Two colleagues and I were invited to the launch event of a fascinating new research report last week – ‘Carbon Capital: Financing the low carbon economy’.

Written by an Accenture team with support from Barclays, the report authors have calculated a €2.9 trillion need for investment into buildings, energy and transport infrastructure between now and 2020, to prevent the EU missing its carbon reduction target.

The figure equals approximately 2 percent of Europe’s GDP and given the poor state of public finances, the source of €2.2 trillion of this investment need is currently unknown.

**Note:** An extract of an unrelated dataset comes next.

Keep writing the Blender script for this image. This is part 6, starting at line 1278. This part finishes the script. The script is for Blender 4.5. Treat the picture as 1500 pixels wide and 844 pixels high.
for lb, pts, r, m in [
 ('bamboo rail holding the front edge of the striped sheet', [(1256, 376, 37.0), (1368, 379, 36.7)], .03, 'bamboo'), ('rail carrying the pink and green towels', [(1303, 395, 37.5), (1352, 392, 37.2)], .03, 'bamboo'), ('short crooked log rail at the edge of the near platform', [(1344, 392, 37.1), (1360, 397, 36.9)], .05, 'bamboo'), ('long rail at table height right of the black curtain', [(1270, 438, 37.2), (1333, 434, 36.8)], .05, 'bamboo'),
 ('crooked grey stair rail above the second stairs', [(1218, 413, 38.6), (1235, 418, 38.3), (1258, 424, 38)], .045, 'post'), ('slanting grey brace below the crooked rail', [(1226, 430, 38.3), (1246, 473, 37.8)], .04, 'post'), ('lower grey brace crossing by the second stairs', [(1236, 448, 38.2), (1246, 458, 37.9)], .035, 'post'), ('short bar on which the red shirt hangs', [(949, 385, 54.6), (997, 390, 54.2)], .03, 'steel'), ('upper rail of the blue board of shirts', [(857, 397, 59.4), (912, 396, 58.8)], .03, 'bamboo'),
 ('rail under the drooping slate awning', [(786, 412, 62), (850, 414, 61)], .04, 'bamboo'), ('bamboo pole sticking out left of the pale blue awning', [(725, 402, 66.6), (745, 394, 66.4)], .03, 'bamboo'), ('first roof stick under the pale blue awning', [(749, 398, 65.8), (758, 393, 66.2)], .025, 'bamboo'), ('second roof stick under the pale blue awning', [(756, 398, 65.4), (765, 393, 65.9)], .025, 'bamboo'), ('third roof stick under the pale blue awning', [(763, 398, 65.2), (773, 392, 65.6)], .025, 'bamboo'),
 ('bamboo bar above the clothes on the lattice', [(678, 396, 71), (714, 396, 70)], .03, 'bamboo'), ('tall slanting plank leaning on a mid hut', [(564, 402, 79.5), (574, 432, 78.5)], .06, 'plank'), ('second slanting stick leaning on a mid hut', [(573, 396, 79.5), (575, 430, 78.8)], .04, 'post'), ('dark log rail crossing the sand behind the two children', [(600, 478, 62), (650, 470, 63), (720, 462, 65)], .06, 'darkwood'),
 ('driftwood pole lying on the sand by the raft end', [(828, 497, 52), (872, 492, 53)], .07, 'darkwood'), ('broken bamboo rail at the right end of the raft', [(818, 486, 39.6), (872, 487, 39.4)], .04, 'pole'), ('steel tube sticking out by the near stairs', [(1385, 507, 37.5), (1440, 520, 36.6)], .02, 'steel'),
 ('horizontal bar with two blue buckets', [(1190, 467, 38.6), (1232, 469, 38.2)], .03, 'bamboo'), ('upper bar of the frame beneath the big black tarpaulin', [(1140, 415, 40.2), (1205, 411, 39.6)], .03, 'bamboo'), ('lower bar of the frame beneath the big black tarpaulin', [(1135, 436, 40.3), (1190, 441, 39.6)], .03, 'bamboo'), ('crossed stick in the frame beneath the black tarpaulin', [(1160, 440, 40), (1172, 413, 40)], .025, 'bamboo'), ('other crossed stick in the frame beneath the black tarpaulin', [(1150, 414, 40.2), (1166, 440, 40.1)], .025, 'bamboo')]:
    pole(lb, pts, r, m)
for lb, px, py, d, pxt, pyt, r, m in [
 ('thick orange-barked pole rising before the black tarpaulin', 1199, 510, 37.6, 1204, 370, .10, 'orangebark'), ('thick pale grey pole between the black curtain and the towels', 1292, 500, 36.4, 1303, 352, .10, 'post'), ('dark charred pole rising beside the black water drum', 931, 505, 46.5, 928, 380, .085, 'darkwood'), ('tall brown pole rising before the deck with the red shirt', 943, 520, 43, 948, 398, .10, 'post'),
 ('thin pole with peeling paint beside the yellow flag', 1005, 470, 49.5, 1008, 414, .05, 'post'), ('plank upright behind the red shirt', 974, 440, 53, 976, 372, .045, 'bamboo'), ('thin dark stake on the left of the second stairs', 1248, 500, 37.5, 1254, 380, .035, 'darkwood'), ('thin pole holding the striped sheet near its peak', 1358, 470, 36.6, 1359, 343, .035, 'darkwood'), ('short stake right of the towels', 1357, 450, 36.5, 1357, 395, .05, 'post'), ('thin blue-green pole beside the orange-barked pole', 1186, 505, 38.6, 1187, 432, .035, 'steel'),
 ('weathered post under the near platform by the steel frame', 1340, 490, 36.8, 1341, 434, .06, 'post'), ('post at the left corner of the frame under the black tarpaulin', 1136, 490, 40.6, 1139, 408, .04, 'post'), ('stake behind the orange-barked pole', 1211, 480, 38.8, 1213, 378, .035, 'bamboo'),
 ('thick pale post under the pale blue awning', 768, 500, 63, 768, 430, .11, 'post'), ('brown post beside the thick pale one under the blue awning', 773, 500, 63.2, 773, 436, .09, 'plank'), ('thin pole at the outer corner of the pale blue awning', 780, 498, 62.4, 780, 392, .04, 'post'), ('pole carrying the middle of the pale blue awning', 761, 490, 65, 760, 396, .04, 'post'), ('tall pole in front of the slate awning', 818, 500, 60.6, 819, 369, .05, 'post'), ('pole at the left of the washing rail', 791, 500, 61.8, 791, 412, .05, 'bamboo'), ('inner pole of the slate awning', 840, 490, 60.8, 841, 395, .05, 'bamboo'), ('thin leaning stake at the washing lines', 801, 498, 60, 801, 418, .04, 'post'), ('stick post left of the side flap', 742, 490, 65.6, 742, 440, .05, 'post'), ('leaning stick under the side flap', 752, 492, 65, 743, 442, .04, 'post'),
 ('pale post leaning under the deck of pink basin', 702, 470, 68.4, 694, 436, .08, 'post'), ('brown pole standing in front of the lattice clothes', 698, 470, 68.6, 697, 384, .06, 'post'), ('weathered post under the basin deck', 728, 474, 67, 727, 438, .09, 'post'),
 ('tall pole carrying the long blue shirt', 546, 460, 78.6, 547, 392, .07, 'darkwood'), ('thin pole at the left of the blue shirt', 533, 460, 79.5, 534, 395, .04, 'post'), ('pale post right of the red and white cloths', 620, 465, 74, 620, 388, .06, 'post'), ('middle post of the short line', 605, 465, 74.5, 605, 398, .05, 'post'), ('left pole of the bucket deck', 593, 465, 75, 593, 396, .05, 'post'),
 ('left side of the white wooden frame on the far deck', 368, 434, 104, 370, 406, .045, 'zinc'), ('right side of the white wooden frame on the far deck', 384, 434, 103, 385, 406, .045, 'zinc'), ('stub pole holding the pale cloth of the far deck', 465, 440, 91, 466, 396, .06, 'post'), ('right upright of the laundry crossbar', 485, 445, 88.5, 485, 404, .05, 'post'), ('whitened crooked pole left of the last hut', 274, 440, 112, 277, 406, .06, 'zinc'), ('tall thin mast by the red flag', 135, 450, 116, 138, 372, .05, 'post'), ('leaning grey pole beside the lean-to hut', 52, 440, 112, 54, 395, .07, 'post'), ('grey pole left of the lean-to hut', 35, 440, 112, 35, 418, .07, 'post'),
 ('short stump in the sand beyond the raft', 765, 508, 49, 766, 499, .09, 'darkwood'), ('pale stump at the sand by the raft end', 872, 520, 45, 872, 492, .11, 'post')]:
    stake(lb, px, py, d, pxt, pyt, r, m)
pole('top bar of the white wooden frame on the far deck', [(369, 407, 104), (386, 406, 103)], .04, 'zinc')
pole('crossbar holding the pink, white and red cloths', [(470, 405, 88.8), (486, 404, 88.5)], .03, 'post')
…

Accenture’s MD of Sustainability labelled this the ‘Carbon Capital Chasm’.

Large financial institutions in Europe are clearly uncomfortably aware of the key role they need to play in helping to leverage finance into the low carbon technology (LCT) sector, which has fallen by around 75 percent since the global financial crisis.

The buildings sector will need over 25 percent of the total LCT investment, about €600 billion. The three LCT options proposed include the retrofit of existing commercial buildings, which requires the smallest amount of investment – €102 billion – but represents by far the greatest carbon emissions savings opportunity of the three (293 MT CO2e).

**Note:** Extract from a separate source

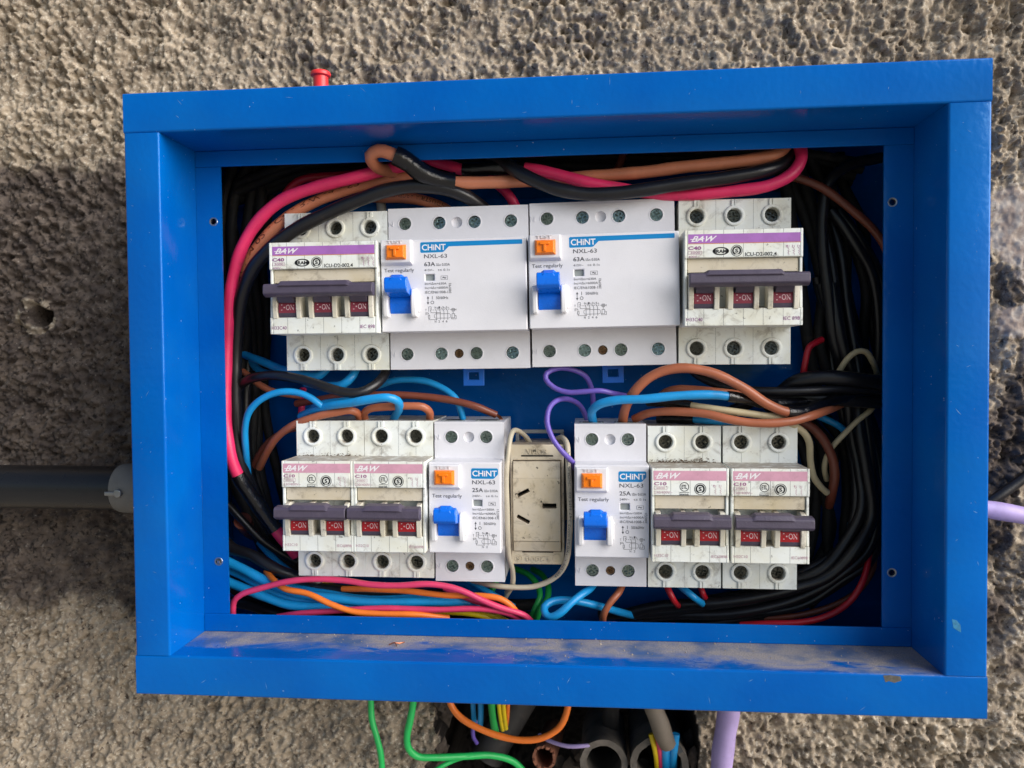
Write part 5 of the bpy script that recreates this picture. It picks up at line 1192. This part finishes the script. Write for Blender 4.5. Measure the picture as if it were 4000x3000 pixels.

Virtually, all large renewables projects and the small-scale technology solutions involving many parties, need government policy backing either to ‘de-risk’ them or to scale them up sufficiently. Hence the importance of governmental ‘Green Deal’ type initiatives and tax breaks. The option of Green Bonds was also offered by the panel as a potential solution to accessing finance through securitizing debt.

As the event was appropriately hosted by the Science Museum, after the presentation, clutching our drinks and canapés we were able to explore their new Atmosphere gallery, with an amazingly interactive exhibition to help the public engage with climate change science.

As knotty and important as the financing problems might seem to us, the hard facts of the science puts them into perspective.